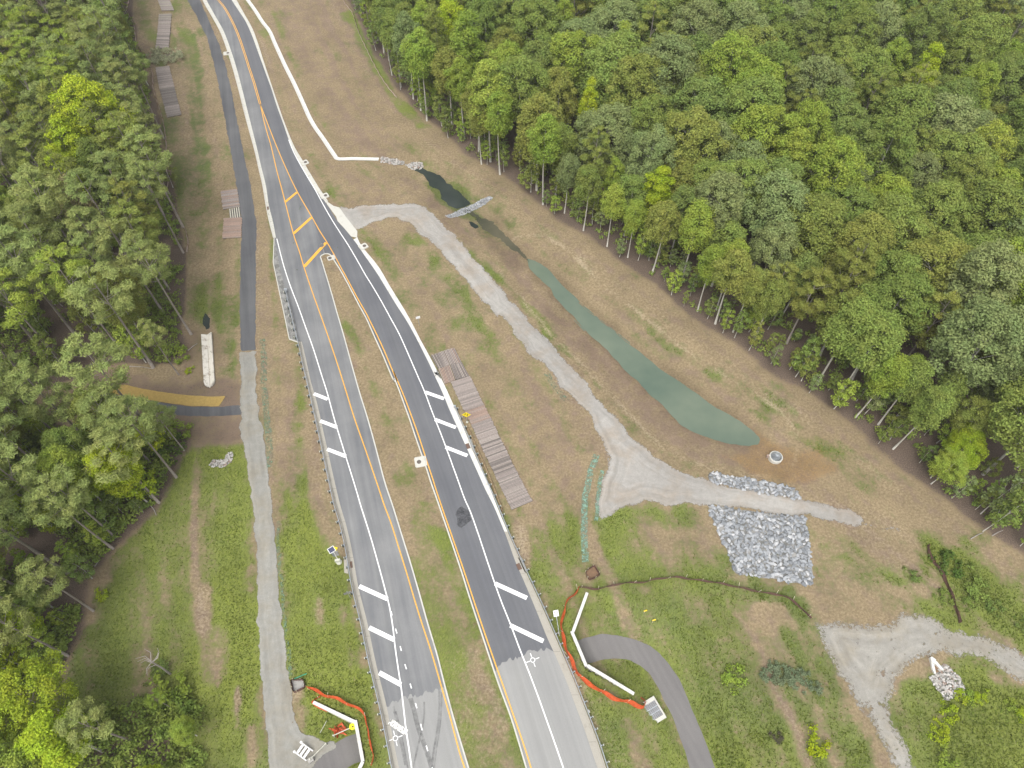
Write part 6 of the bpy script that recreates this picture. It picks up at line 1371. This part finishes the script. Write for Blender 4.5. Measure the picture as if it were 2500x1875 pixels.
# deadfall along the forest edges: each log its own thing
for i, (k, a_, b2, lb) in enumerate((('E',(820,765),(970,780),'thin fallen pole at the litter edge above the straw blanket'),('E',(1190,665),(1250,620),'short fallen branch beside the concrete flume'),('I',(955,0),(990,60),'pale fallen branch on the litter edge by the left lawn'),('I',(600,385),(630,345),'small fallen branch on the brown litter near the red patch'),('L',(1320,210),(1400,170),'grey fallen log at the right forest edge'),('L',(1455,190),(1525,155),'second grey fallen log at the right forest edge'),('I',(360,840),(400,890),'broken branch hanging at the left litter edge'))):
    A_, B_ = P(W(k, a_, b2)); tag(MB().tube([tuple(A_ + [0, 0, .1]), tuple((A_ + B_) / 2 + [0.1, 0.1, .2]), tuple(B_ + [0, 0, .1])], [0.09, 0.07, 0.05], 6).obj('fallen_branch', 'dead_wood'), lb, 'fallen branch')

# ------------------------------------------------------------------ grass blades as one mass
npr.seed(99)
def grass(npts, mind, hts, cols, name, cond):
    X = npr.uniform(-80, 80, npts * 5); Y = npr.uniform(4, 125, npts * 5)
    i = np.clip(np.searchsorted(AX, X), 0, len(AX) - 1); j = np.clip(np.searchsorted(AY, Y), 0, len(AY) - 1)
    c_, l_, li, pp = cov[i, j], lush[i, j], litter[i, j], soil[i, j]
    keep = (npr.rand(len(X)) < np.clip((c_ - 0.5) * 1.7, 0, 1)) & (li < 0.3)
    for Pg in (GPATH, GREENWAY, P(TRACK), P(LOT), P(RPATH), P(LPATH), np.vstack([gutL2_out, medL[::-1]]), np.vstack([medR, gutR_out2[::-1]]), POND):
        Pg = np.asarray(Pg)[:, :2]; k_ = np.where(keep)[0]; keep[k_] &= sdf(X[k_], Y[k_], Pg) < -0.15
    px_, py_ = proj(X, Y, 0); keep &= (px_ > -30) & (px_ < 2530) & (py_ > -30) & (py_ < 1905)
    k_ = np.where(keep)[0][:npts]; X, Y = X[k_], Y[k_]; Z = hz(X, Y); n = len(X)
    tall = fbm(X + 900, Y + 900, 6, 2, 55); right = (X > 25)
    hh = npr.uniform(0.08, 0.2, n) * (0.7 + tall) * np.where(right, 1.7, 1.0)
    a = npr.rand(n) * 6.283; wv = npr.uniform(0.04, 0.09, n); lean = npr.randn(n, 2) * 0.6 * hh[:, None]
    B0 = np.stack([X, Y, Z], 1); d = np.stack([np.cos(a) * wv, np.sin(a) * wv, np.zeros(n)], 1)
    T_ = B0 + np.column_stack([lean, hh]); V = np.stack([B0 - d, B0 + d, T_], 1).reshape(-1, 3)
    o = link(name, npmesh(name, V, np.arange(n * 3).reshape(n, 3), 'blade')); o.color = (0.115, 0.15, 0.028, 1)
    tag(o, 'short and tall green grass tufts growing on the verges', 'grass', kind='stuff')
grass(150000, 0, None, None, 'grass', None)

# ------------------------------------------------------------------ air
hb = MB().box((0, 96, 52.5), (7600, 7600, 115)).mesh('haze'); m = bpy.data.materials.new('haze'); m.use_nodes = True; t = m.node_tree; t.nodes.clear()
pv = t.nodes.new('ShaderNodeVolumePrincipled'); pv.inputs['Density'].default_value = 0.0002; pv.inputs['Color'].default_value = (0.97, 0.98, 0.97, 1); pv.inputs['Anisotropy'].default_value = 0.2
om = t.nodes.new('ShaderNodeOutputMaterial'); t.links.new(pv.outputs[0], om.inputs['Volume']); hb.materials.append(m)
tag(link('haze', hb), 'thin pale summer haze filling the air over the site', 'haze', kind='stuff')
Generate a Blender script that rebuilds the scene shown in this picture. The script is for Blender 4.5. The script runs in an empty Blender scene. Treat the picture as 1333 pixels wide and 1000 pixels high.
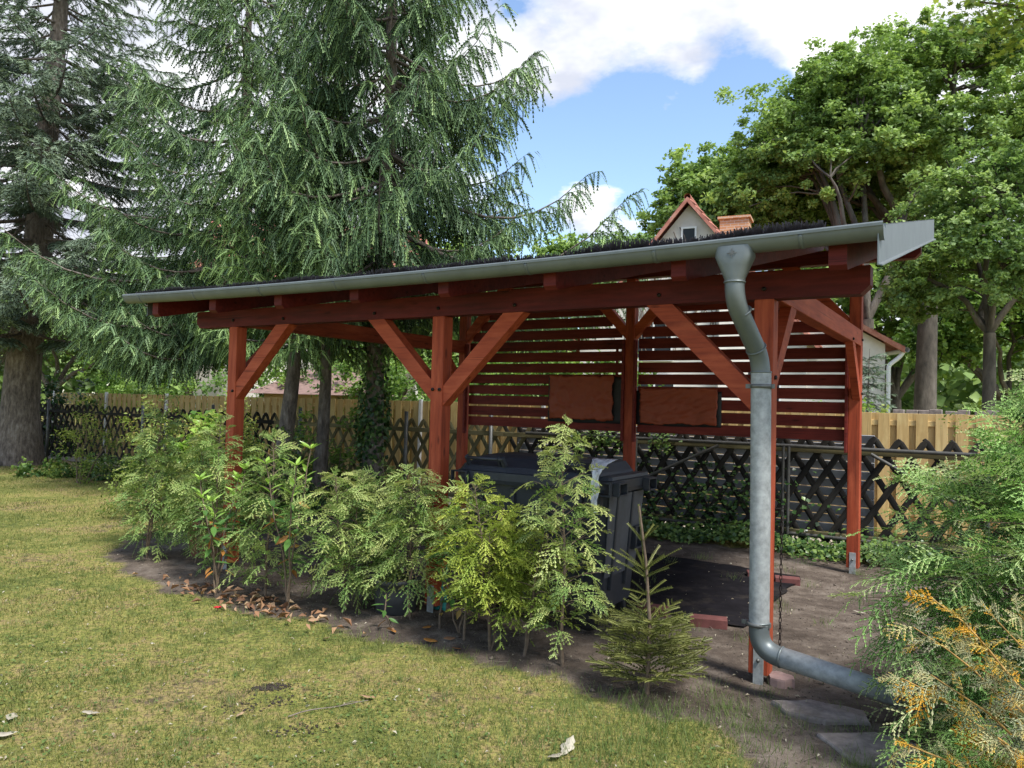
import bpy, bmesh, math, random
import numpy as np
from mathutils import Vector, Matrix
R = np.random.default_rng(7)
random.seed(7)
sc = bpy.context.scene
col = sc.collection

# ------------------------------------------------------------------ camera
F_PX, PITCH, ROLL = 975.4, -0.0273, 0.0258
EYE = 1.6
def cam_ray(X, Y):
    c, s = math.cos(ROLL), math.sin(ROLL)
    X, Y = X*c+Y*s, -X*s+Y*c
    u, v, d = X/F_PX, -Y/F_PX, 1.0
    c, s = math.cos(PITCH), math.sin(PITCH)
    return Vector((u, d*c+v*s, v*c-d*s))
fw = cam_ray(0, 0).normalized(); rt = (cam_ray(100, 0)-cam_ray(0, 0)).normalized(); up = rt.cross(fw)
camd = bpy.data.cameras.new('camera'); cam = bpy.data.objects.new('camera', camd); col.objects.link(cam)
cam.matrix_world = Matrix(((rt.x, up.x, -fw.x, 0), (rt.y, up.y, -fw.y, 0), (rt.z, up.z, -fw.z, EYE), (0, 0, 0, 1)))
camd.sensor_fit = 'HORIZONTAL'; camd.angle = 2*math.atan(666.5/F_PX); camd.clip_end = 2000; camd.clip_start = .05
sc.camera = cam

# ------------------------------------------------------------------ light
SUN_EL, SUN_AZ = math.radians(58), math.radians(144)     # azimuth clockwise from +Y (the way the camera looks)
sd = Vector((math.sin(SUN_AZ)*math.cos(SUN_EL), math.cos(SUN_AZ)*math.cos(SUN_EL), math.sin(SUN_EL)))
sun = bpy.data.objects.new('sun', bpy.data.lights.new('sun', 'SUN')); col.objects.link(sun)
sun.rotation_euler = sd.to_track_quat('Z', 'Y').to_euler(); sun.location = sd*50
sun.data.energy = 2.7; sun.data.angle = math.radians(12); sun.data.color = (1.0, .97, .92)

w = bpy.data.worlds.new('World'); sc.world = w; w.use_nodes = True
nt = w.node_tree; nt.nodes.clear()
class NT:
    def __init__(s, nt): s.nt = nt
    def n(s, t, **k):
        x = s.nt.nodes.new(t)
        ins = k.pop('ins', {})
        for a, b in k.items(): setattr(x, a, b)
        for a, b in ins.items():
            if isinstance(b, bpy.types.NodeSocket): s.nt.links.new(b, x.inputs[a])
            else: x.inputs[a].default_value = b
        return x
    def math(s, op, a, b=0.0, c=0.0, clamp=False):
        x = s.n('ShaderNodeMath', operation=op, use_clamp=clamp, ins={0: a, 1: b, 2: c}); return x.outputs[0]
    def mix(s, f, a, b):
        x = s.n('ShaderNodeMix', data_type='RGBA', ins={0: f, 6: a, 7: b}); return x.outputs[2]
    def ramp(s, f, stops):
        x = s.n('ShaderNodeValToRGB', ins={0: f}); e = x.color_ramp.elements
        while len(e) < len(stops): e.new(.5)
        for i, (p, c) in enumerate(stops):
            e[i].position = p; e[i].color = c if len(c) == 4 else (*c, 1)
        return x.outputs[0]
    def noise(s, vec, scale, detail=4, rough=.55, out=0):
        return s.n('ShaderNodeTexNoise', ins={'Vector': vec, 'Scale': scale, 'Detail': detail, 'Roughness': rough}).outputs[out]
W_ = NT(nt)
tc = W_.n('ShaderNodeTexCoord').outputs['Generated']
sky = W_.n('ShaderNodeTexSky', sky_type='NISHITA', sun_disc=False, sun_elevation=SUN_EL, sun_rotation=SUN_AZ, altitude=50, air_density=1.0, dust_density=.6, ozone_density=1.6)
# clouds: a layer far above, noise on the direction projected to it, plus a few large banks at their compass bearings
sep = W_.n('ShaderNodeSeparateXYZ', ins={0: tc})
zc = W_.math('MAXIMUM', sep.outputs[2], .03)
zc = W_.math('ADD', zc, .22)
cx = W_.math('DIVIDE', sep.outputs[0], zc); cy = W_.math('DIVIDE', sep.outputs[1], zc)
pv = W_.n('ShaderNodeCombineXYZ', ins={0: cx, 1: cy, 2: .3}).outputs[0]
n1 = W_.noise(pv, 1.25, 8, .58)
n2 = W_.noise(pv, 4.5, 6, .62)
cl = W_.math('ADD', W_.math('MULTIPLY', n1, 1.0), W_.math('MULTIPLY', n2, .72)); cl = W_.math('SUBTRACT', cl, .34)
def bank(px, py, rad, amt, prev):
    d = cam_ray(px-666.5, py-500).normalized()
    dot = W_.n('ShaderNodeVectorMath', operation='DISTANCE', ins={0: tc, 1: tuple(d)}).outputs[1]
    g = W_.math('SUBTRACT', 1.0, W_.math('DIVIDE', dot, rad), clamp=True)
    g = W_.math('MULTIPLY', W_.math('MULTIPLY', g, g), amt)
    return W_.math('ADD', prev, g)
BANKS = [(900, -20, .30, .19), (730, 100, .13, .24), (1180, 20, .30, .28), (770, 265, .075, .42), (868, 262, .07, .34), (640, 60, .12, .10), (866, 142, .04, .20), (905, 100, .05, .18),
         (930, 205, .17, -.50), (810, 195, .15, -.50), (712, 200, .11, -.40), (665, 8, .05, -.20), (985, 150, .12, -.35), (1010, 120, .06, -.2), (250, 230, .55, .34), (-300, 100, .7, .3), (1600, 300, .6, .3), (300,-700,.9,.2)]
for b in BANKS: cl = bank(*b, cl)
mask = W_.ramp(cl, [(.49, (0, 0, 0)), (.58, (.6, .6, .6)), (.68, (1, 1, 1))])
shade = W_.ramp(W_.noise(pv, 2.6, 5, .6), [(.42, (2.7, 2.85, 3.3)), (.56, (4.1, 4.15, 4.35)), (.64, (5.2, 5.2, 5.3))])
fade = W_.math('MULTIPLY', mask, W_.math('MULTIPLY', sep.outputs[2], 8.0, clamp=True))
skc = W_.mix(fade, sky.outputs[0], shade)
bg = W_.n('ShaderNodeBackground', ins={0: skc, 1: .115})
W_.n('ShaderNodeOutputWorld', ins={0: bg.outputs[0]})
sc.view_settings.view_transform = 'Standard'; sc.view_settings.look = 'None'
sc.view_settings.gamma = 1; sc.view_settings.use_curve_mapping = False; sc.view_settings.exposure = 1.32
try:
    sc.cycles.max_bounces = 6; sc.cycles.diffuse_bounces = 4; sc.cycles.glossy_bounces = 2; sc.cycles.transmission_bounces = 4; sc.cycles.transparent_max_bounces = 6
    sc.cycles.use_denoising = True
except Exception: pass

# ------------------------------------------------------------------ materials
def mat(name, build):
    m = bpy.data.materials.new(name); m.use_nodes = True; t = m.node_tree; t.nodes.clear(); N = NT(t)
    sh = build(N); N.n('ShaderNodeOutputMaterial', ins={0: sh}); return m
def pbsdf(N, color, rough=.6, metal=0., bump=None, bstr=.3, bdist=.01, spec=.5):
    ins = {'Base Color': color if isinstance(color, bpy.types.NodeSocket) else (*color, 1), 'Roughness': rough, 'Metallic': metal, 'Specular IOR Level': spec}
    if bump is not None: ins['Normal'] = N.n('ShaderNodeBump', ins={'Strength': bstr, 'Distance': bdist, 'Height': bump}).outputs[0]
    return N.n('ShaderNodeBsdfPrincipled', ins=ins).outputs[0]
def ocoord(N, scale=(1, 1, 1), rnd=True):
    c = N.n('ShaderNodeTexCoord').outputs['Object']
    if rnd:
        r = N.n('ShaderNodeObjectInfo').outputs['Random']
        off = N.n('ShaderNodeCombineXYZ', ins={0: N.math('MULTIPLY', r, 37.), 1: N.math('MULTIPLY', r, 91.), 2: N.math('MULTIPLY', r, 53.)}).outputs[0]
        c = N.n('ShaderNodeVectorMath', operation='ADD', ins={0: c, 1: off}).outputs[0]
    return N.n('ShaderNodeMapping', ins={0: c, 3: scale}).outputs[0]
def wood(name, dark, mid, light, rough=.62, knots=True):
    def b(N):
        c = ocoord(N, (1.2, 14, 14)); g = N.noise(c, 2.2, 6, .6)
        c2 = ocoord(N, (.7, 2.5, 2.5)); g2 = N.noise(c2, 2.0, 3, .5)
        rr = N.n('ShaderNodeObjectInfo').outputs['Random']
        f = N.math('ADD', N.math('MULTIPLY', g, .75), N.math('MULTIPLY', g2, .35))
        f = N.math('ADD', f, N.math('MULTIPLY', N.math('SUBTRACT', rr, .5), .14))
        cc = N.ramp(f, [(.34, dark), (.55, mid), (.75, light)])
        if knots:
            v = N.n('ShaderNodeTexVoronoi', feature='F1', ins={'Vector': ocoord(N, (2.6, 9, 9)), 'Scale': 1.0}).outputs['Distance']
            k = N.ramp(v, [(.06, (1, 1, 1)), (.13, (0, 0, 0))])
            cc = N.mix(N.math('MULTIPLY', k, .7), cc, (dark[0]*.35, dark[1]*.3, dark[2]*.3, 1))
        wp = N.noise(ocoord(N, (1.5, 5, 5)), 1.6, 5, .65)
        cc = N.mix(N.math('MULTIPLY', N.ramp(wp, [(.5, (0, 0, 0)), (.72, (1, 1, 1))]), .45), cc, (min(1, light[0]*1.3), min(1, light[1]*1.5), min(1, light[2]*1.6), 1))
        cr = N.ramp(N.noise(ocoord(N, (.5, 40, 40)), 1.4, 2, .5), [(.30, (1, 1, 1)), (.34, (0, 0, 0))])
        cc = N.mix(N.math('MULTIPLY', cr, .55), cc, (dark[0]*.4, dark[1]*.4, dark[2]*.4, 1))
        return pbsdf(N, cc, rough, bump=g, bstr=.35, bdist=.004, spec=.22)
    return mat(name, b)
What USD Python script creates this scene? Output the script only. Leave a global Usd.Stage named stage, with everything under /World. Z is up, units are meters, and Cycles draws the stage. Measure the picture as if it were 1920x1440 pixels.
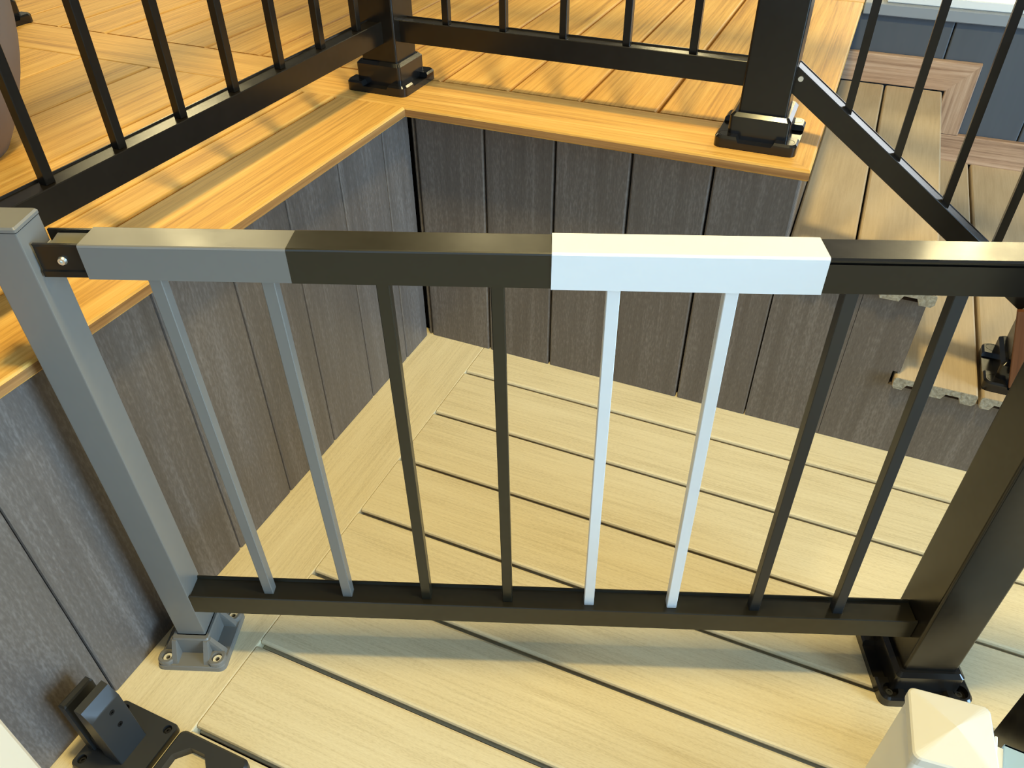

* * * * * * *

◆ Written task
Gather all lines with the string "were" from the data.

◆ Correct output
Write part 6 of the bpy script that recreates this picture. It picks up at line 1371. This part finishes the script. Write for Blender 4.5. Measure the picture as if it were 2500x1875 pixels.
What USD Python script creates this scene? Output the script only. Leave a global Usd.Stage named stage, with everything under /World. Z is up, units are meters, and Cycles draws the stage. Measure the picture as if it were 1920x1440 pixels.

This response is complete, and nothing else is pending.